DIRECTIONS:
Copy the data precisely, keeping every character.

** Begin SUPPLIED INFORMATION **

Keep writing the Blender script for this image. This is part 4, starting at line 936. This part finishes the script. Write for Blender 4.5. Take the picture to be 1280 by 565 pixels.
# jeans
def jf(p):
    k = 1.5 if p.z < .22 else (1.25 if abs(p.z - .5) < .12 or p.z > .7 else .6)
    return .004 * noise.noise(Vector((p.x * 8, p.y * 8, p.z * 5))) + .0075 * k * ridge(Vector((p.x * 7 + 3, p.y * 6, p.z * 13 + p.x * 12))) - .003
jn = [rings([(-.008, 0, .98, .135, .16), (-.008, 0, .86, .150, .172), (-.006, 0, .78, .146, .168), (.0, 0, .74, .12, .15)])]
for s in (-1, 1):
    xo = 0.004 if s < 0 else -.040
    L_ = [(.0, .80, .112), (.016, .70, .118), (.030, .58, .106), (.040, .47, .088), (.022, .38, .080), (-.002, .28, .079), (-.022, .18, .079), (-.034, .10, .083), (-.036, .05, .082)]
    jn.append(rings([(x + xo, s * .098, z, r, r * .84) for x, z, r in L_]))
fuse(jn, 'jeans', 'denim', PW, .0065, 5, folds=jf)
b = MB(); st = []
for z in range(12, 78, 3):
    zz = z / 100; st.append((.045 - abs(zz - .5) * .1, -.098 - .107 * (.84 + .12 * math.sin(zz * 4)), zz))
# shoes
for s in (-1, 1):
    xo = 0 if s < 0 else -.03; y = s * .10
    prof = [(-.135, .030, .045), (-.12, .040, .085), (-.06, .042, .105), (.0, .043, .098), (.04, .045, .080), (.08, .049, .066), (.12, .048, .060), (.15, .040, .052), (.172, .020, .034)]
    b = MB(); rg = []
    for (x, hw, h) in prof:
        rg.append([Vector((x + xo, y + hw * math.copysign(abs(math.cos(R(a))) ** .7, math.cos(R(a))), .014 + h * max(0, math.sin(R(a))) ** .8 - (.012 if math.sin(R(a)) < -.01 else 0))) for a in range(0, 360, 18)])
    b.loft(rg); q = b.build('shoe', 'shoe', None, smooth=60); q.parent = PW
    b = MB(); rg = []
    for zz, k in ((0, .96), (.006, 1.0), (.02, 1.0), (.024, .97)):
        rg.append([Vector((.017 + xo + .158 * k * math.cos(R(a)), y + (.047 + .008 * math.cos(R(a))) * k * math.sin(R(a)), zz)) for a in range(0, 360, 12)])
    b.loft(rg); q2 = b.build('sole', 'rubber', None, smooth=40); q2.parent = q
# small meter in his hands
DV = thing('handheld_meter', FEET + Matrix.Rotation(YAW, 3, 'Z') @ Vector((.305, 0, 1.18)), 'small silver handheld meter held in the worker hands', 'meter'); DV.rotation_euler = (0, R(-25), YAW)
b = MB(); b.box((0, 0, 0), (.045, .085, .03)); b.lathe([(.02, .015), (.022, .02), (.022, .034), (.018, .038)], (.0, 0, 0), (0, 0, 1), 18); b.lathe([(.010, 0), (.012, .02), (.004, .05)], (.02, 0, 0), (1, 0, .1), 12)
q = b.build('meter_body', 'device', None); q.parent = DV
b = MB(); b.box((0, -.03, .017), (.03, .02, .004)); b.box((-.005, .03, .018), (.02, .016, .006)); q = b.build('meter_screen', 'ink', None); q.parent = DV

** End SUPPLIED INFORMATION **

FINAL RESULT:
Keep writing the Blender script for this image. This is part 4, starting at line 936. This part finishes the script. Write for Blender 4.5. Take the picture to be 1280 by 565 pixels.
# jeans
def jf(p):
    k = 1.5 if p.z < .22 else (1.25 if abs(p.z - .5) < .12 or p.z > .7 else .6)
    return .004 * noise.noise(Vector((p.x * 8, p.y * 8, p.z * 5))) + .0075 * k * ridge(Vector((p.x * 7 + 3, p.y * 6, p.z * 13 + p.x * 12))) - .003
jn = [rings([(-.008, 0, .98, .135, .16), (-.008, 0, .86, .150, .172), (-.006, 0, .78, .146, .168), (.0, 0, .74, .12, .15)])]
for s in (-1, 1):
    xo = 0.004 if s < 0 else -.040
    L_ = [(.0, .80, .112), (.016, .70, .118), (.030, .58, .106), (.040, .47, .088), (.022, .38, .080), (-.002, .28, .079), (-.022, .18, .079), (-.034, .10, .083), (-.036, .05, .082)]
    jn.append(rings([(x + xo, s * .098, z, r, r * .84) for x, z, r in L_]))
fuse(jn, 'jeans', 'denim', PW, .0065, 5, folds=jf)
b = MB(); st = []
for z in range(12, 78, 3):
    zz = z / 100; st.append((.045 - abs(zz - .5) * .1, -.098 - .107 * (.84 + .12 * math.sin(zz * 4)), zz))
# shoes
for s in (-1, 1):
    xo = 0 if s < 0 else -.03; y = s * .10
    prof = [(-.135, .030, .045), (-.12, .040, .085), (-.06, .042, .105), (.0, .043, .098), (.04, .045, .080), (.08, .049, .066), (.12, .048, .060), (.15, .040, .052), (.172, .020, .034)]
    b = MB(); rg = []
    for (x, hw, h) in prof:
        rg.append([Vector((x + xo, y + hw * math.copysign(abs(math.cos(R(a))) ** .7, math.cos(R(a))), .014 + h * max(0, math.sin(R(a))) ** .8 - (.012 if math.sin(R(a)) < -.01 else 0))) for a in range(0, 360, 18)])
    b.loft(rg); q = b.build('shoe', 'shoe', None, smooth=60); q.parent = PW
    b = MB(); rg = []
    for zz, k in ((0, .96), (.006, 1.0), (.02, 1.0), (.024, .97)):
        rg.append([Vector((.017 + xo + .158 * k * math.cos(R(a)), y + (.047 + .008 * math.cos(R(a))) * k * math.sin(R(a)), zz)) for a in range(0, 360, 12)])
    b.loft(rg); q2 = b.build('sole', 'rubber', None, smooth=40); q2.parent = q
# small meter in his hands
DV = thing('handheld_meter', FEET + Matrix.Rotation(YAW, 3, 'Z') @ Vector((.305, 0, 1.18)), 'small silver handheld meter held in the worker hands', 'meter'); DV.rotation_euler = (0, R(-25), YAW)
b = MB(); b.box((0, 0, 0), (.045, .085, .03)); b.lathe([(.02, .015), (.022, .02), (.022, .034), (.018, .038)], (.0, 0, 0), (0, 0, 1), 18); b.lathe([(.010, 0), (.012, .02), (.004, .05)], (.02, 0, 0), (1, 0, .1), 12)
q = b.build('meter_body', 'device', None); q.parent = DV
b = MB(); b.box((0, -.03, .017), (.03, .02, .004)); b.box((-.005, .03, .018), (.02, .016, .006)); q = b.build('meter_screen', 'ink', None); q.parent = DV